Bitpath was founded to do just that, he said. The startup is developing a platform comprised of a nationwide network of TV stations and aims to market it to companies that could benefit from better and safer data services. Bitpath is funded by big players in the TV industry, Sinclair Broadcast Group and Nexstar Media Group, which are keen to roll out this technology.

And Hane said Bitpath may be fully operational soon.

“We’re going to be launching services next year,” the president said.

The Bitpath logo (courtesy Bitpath)

This innovation to broadcast comes as more “smart” devices come online and are competing for fast, high-quality data streaming, while big mobile providers are rolling out 5G to support the rising data demand. But no matter how fast these networks get, the networks still have to transmit data through individual streams, which Hane said slows things down.

“The nice thing about the broadcast architecture, it never slows down,” he said. “That releases the cell network to be used for critical uses that can only be carried that way.”

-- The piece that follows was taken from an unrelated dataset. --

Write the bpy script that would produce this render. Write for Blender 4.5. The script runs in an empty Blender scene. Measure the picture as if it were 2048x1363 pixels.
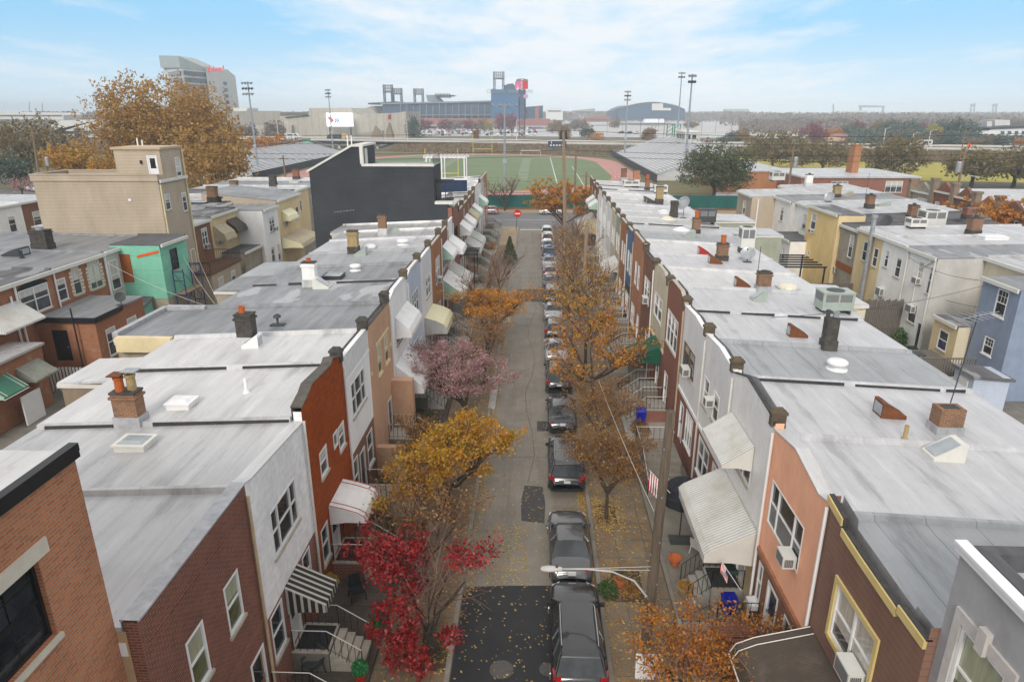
import bpy, math, random
import numpy as np
from mathutils import Vector, Matrix
random.seed(11)
RN = random.Random(11)
C = bpy.context.scene.collection
sin, cos, PI = math.sin, math.cos, math.pi

# ---------------------------------------------------------------- camera model
FPX, CX, CY, HC = 1340., 1024., 681.5, 18.5
VX, VY = 1075., 222.
PITCH = math.atan((CY-VY)/FPX)
YAW = math.atan((VX-CX)/(FPX/cos(PITCH)))
_f = Vector((-sin(YAW), cos(YAW), 0)); _r = Vector((cos(YAW), sin(YAW), 0)); _z = Vector((0, 0, 1))
FW = _f*cos(PITCH)-_z*sin(PITCH); UP = _f*sin(PITCH)+_z*cos(PITCH)
CAM = Vector((0, 0, HC))
def ray(px, py): return FW+_r*((px-CX)/FPX)+UP*((CY-py)/FPX)
def gz(px, py, z=0.): d = ray(px, py); return CAM+d*((z-HC)/d.z)
def gx(px, py, x): d = ray(px, py); return CAM+d*(x/d.x)
def gy(px, py, y): d = ray(px, py); return CAM+d*(y/d.y)

# ---------------------------------------------------------------- mesh builder
ORG = {}
class Basis:
    """u along the wall, n outward, z up."""
    def __init__(s, axis, pos, sgn):
        s.axis, s.pos, s.sgn = axis, pos, sgn
    def P(s, u, n, z):
        if s.axis == 'x': return (s.pos+s.sgn*n, u, z)
        return (u, s.pos+s.sgn*n, z)

class MB:
    def __init__(s): s.v = []; s.f = []; s.m = []; s.uv = []
    def face(s, pts, mi=0, uv=None):
        b = len(s.v); s.v.extend(tuple(p) for p in pts)
        s.f.append(tuple(range(b, b+len(pts)))); s.m.append(mi); s.uv.append(uv)
        return s
    def box(s, x0, x1, y0, y1, z0, z1, mi=0):
        p = [(x0, y0, z0), (x1, y0, z0), (x1, y1, z0), (x0, y1, z0), (x0, y0, z1), (x1, y0, z1), (x1, y1, z1), (x0, y1, z1)]
        return s.hexa(p, mi)
    def hexa(s, p, mi=0):
        b = len(s.v); s.v.extend(tuple(q) for q in p)
        for q in ((0, 3, 2, 1), (4, 5, 6, 7), (0, 1, 5, 4), (1, 2, 6, 5), (2, 3, 7, 6), (3, 0, 4, 7)):
            s.f.append(tuple(b+i for i in q)); s.m.append(mi); s.uv.append(None)
        return s
    def bb(s, B, u0, u1, n0, n1, z0, z1, mi=0):
        a, c = B.P(u0, n0, z0), B.P(u1, n1, z1)
        return s.box(min(a[0], c[0]), max(a[0], c[0]), min(a[1], c[1]), max(a[1], c[1]), z0, z1, mi)
    def prism(s, poly, d, mi=0):
        """poly: list of 3-D points, extruded by the vector d."""
        n = len(poly); b = len(s.v)
        s.v.extend(tuple(p) for p in poly); s.v.extend((p[0]+d[0], p[1]+d[1], p[2]+d[2]) for p in poly)
        s.f.append(tuple(range(b, b+n))); s.f.append(tuple(range(b+2*n-1, b+n-1, -1)))
        for i in range(n):
            j = (i+1) % n; s.f.append((b+i, b+j, b+n+j, b+n+i))
        s.m += [mi]*(n+2); s.uv += [None]*(n+2)
        return s
    def tube(s, pts, rad, n=6, cap=True, mi=0):
        pts = [Vector(p) for p in pts]
        if not isinstance(rad, (list, tuple)): rad = [rad]*len(pts)
        rings = []
        for i, p in enumerate(pts):
            d = (pts[min(i+1, len(pts)-1)]-pts[max(i-1, 0)])
            if d.length < 1e-9: d = Vector((0, 0, 1))
            d.normalize()
            a = Vector((1, 0, 0)) if abs(d.x) < .9 else Vector((0, 1, 0))
            e1 = d.cross(a).normalized(); e2 = d.cross(e1)
            b = len(s.v)
            for k in range(n):
                t = 2*PI*k/n; q = p+(e1*cos(t)+e2*sin(t))*rad[i]; s.v.append(tuple(q))
            rings.append(b)
        for i in range(len(rings)-1):
            for k in range(n):
                k2 = (k+1) % n
                s.f.append((rings[i]+k, rings[i]+k2, rings[i+1]+k2, rings[i+1]+k)); s.m.append(mi); s.uv.append(None)
        if cap:
            for r in (rings[0], rings[-1]):
                s.f.append(tuple(r+k for k in range(n))); s.m.append(mi); s.uv.append(None)
        return s
    def cyl(s, x, y, z0, z1, r0, r1=None, n=12, mi=0):
        return s.tube([(x, y, z0), (x, y, z1)], [r0, r0 if r1 is None else r1], n, True, mi)
    def lathe(s, x, y, prof, n=12, mi=0):
        b = len(s.v)
        for r, z in prof:
            for k in range(n):
                t = 2*PI*k/n; s.v.append((x+r*cos(t), y+r*sin(t), z))
        for i in range(len(prof)-1):
            for k in range(n):
                k2 = (k+1) % n
                s.f.append((b+i*n+k, b+i*n+k2, b+(i+1)*n+k2, b+(i+1)*n+k)); s.m.append(mi); s.uv.append(None)
        for i in (0, len(prof)-1):
            s.f.append(tuple(b+i*n+k for k in range(n))); s.m.append(mi); s.uv.append(None)
        return s
    def wall(s, B, u0, u1, z0, z1, holes=(), depth=.1, mi=0):
        us = sorted({u0, u1} | {h[i] for h in holes for i in (0, 1)}); zs = sorted({z0, z1} | {h[i] for h in holes for i in (2, 3)})
        us = [u for u in us if u0 <= u <= u1]; zs = [z for z in zs if z0 <= z <= z1]
        for i in range(len(us)-1):
            for j in range(len(zs)-1):
                uc, zc = (us[i]+us[i+1])/2, (zs[j]+zs[j+1])/2
                if any(h[0] < uc < h[1] and h[2] < zc < h[3] for h in holes): continue
                s.face([B.P(us[i], 0, zs[j]), B.P(us[i+1], 0, zs[j]), B.P(us[i+1], 0, zs[j+1]), B.P(us[i], 0, zs[j+1])], mi)
        for a, b, c, d in [h[:4] for h in holes]:
            for p, q in (((a, c), (b, c)), ((b, c), (b, d)), ((b, d), (a, d)), ((a, d), (a, c))):
                s.face([B.P(p[0], 0, p[1]), B.P(q[0], 0, q[1]), B.P(q[0], -depth, q[1]), B.P(p[0], -depth, p[1])], mi)
        return s
    def build(s, name, mats, parent=None, smooth=False, label=None):
        me = bpy.data.meshes.new(name)
        off = ORG.get(parent.name, (0, 0, 0)) if parent else (0, 0, 0)
        v = np.array(s.v, dtype=np.float64).reshape(-1, 3)-np.array(off)
        me.from_pydata(v.tolist(), [], s.f)
        if not isinstance(mats, (list, tuple)): mats = [mats]
        for m in mats: me.materials.append(M[m] if isinstance(m, str) else m)
        me.polygons.foreach_set('material_index', s.m)
        if smooth: me.polygons.foreach_set('use_smooth', [True]*len(s.f))
        me.update()
        nl = len(me.loops); nf = len(s.f)
        if nl:
            nor = np.zeros(nf*3); me.polygons.foreach_get('normal', nor); nor = np.abs(nor.reshape(-1, 3))
            tot = np.zeros(nf, dtype=np.int32); me.polygons.foreach_get('loop_total', tot)
            vi = np.zeros(nl, dtype=np.int32); me.loops.foreach_get('vertex_index', vi)
            fi = np.repeat(np.arange(nf), tot); co = v[vi]; nn = nor[fi]
            ax = np.argmax(nn, axis=1)
            u = np.where(ax == 0, co[:, 1], co[:, 0]); w = np.where(ax == 2, co[:, 1], co[:, 2])
            uv = np.stack([u, w], 1)
            if any(x is not None for x in s.uv):
                st = np.concatenate([[0], np.cumsum(tot)])
                for i, x in enumerate(s.uv):
                    if x is not None: uv[st[i]:st[i]+len(x)] = x
            me.uv_layers.new(name='UVMap').data.foreach_set('uv', uv.ravel())
        o = bpy.data.objects.new(name, me); C.objects.link(o)
        ORG[o.name] = tuple(off)
        if parent: o.parent = parent
        if label: o['label'] = label
        return o

def tag(o, label, cat, group=None, kind=None):
    o['label'] = label; o['category'] = cat
    if group: o['group'] = group
    if kind: o['kind'] = kind
    return o
def thing(name, loc, label, cat, group=None):
    o = bpy.data.objects.new(name, None); C.objects.link(o); o.location = loc; o.empty_display_size = .2
    ORG[o.name] = tuple(loc)
    return tag(o, label, cat, group)
def struct(o): o['kind'] = 'structure'; return o
def stuff(o, label=None, cat=None):
    o['kind'] = 'stuff'
    if label: o['label'] = label; o['category'] = cat
    return o
def copy_tree(o, parent=None):
    c = o.copy(); C.objects.link(c); ORG[c.name] = ORG.get(o.name, (0, 0, 0))
    if parent: c.parent = parent
    for ch in list(o.children): copy_tree(ch, c)
    return c
def place(o, loc, rz=0., sc=None, label=None, group=None):
    o.location = loc; o.rotation_euler = (0, 0, rz)
    if sc: o.scale = sc if isinstance(sc, (tuple, list)) else (sc, sc, sc)
    if label: o['label'] = label
    if group: o['group'] = group
    return o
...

People gravitate toward internet, even when broadcast makes more sense — for instance, streaming a big sporting event — because they are accustomed to the customization the internet provides. Bitpath’s innovations integrate the efficiencies of broadcast with the personalization of the internet, Hane said.

Consumers will one day see the tech in action in a variety of ways, he said. Regional TV stations will be able to air more personalized political advertisements or weather alerts. GPS resolution on devices will get more precise, improving a navigation app’s ability to pinpoint where a driver is and thus the quality of the directions. And security can be enhanced for certain applications.

“You associate TV stations with providing TV. That’s the majority of what they’re going to do, but a small amount of their capacity can provide amazing new services,” Hane said.

Hane says mobile providers were able to pioneer this territory because they were not as regulated as TV broadcasting is.

“Cell networks have grown so fast, because there’s been so much investment in them,” Hane said. “We use them for just about everything, even when we don’t realize that it doesn’t make the best economic sense.”

For Bitpath’s project to work, it has to make sure the hardware is consistent enough for e-commerce companies, car manufacturers and banks to buy in.

“They’re going to want fully developed services, and a platform that just works the same everywhere,” he said. “They’ll have one point of contact, one set of standards, one set of operations, and one point of support, but the capacity actually is comprised of stations all across the country owned by 20 different owners.”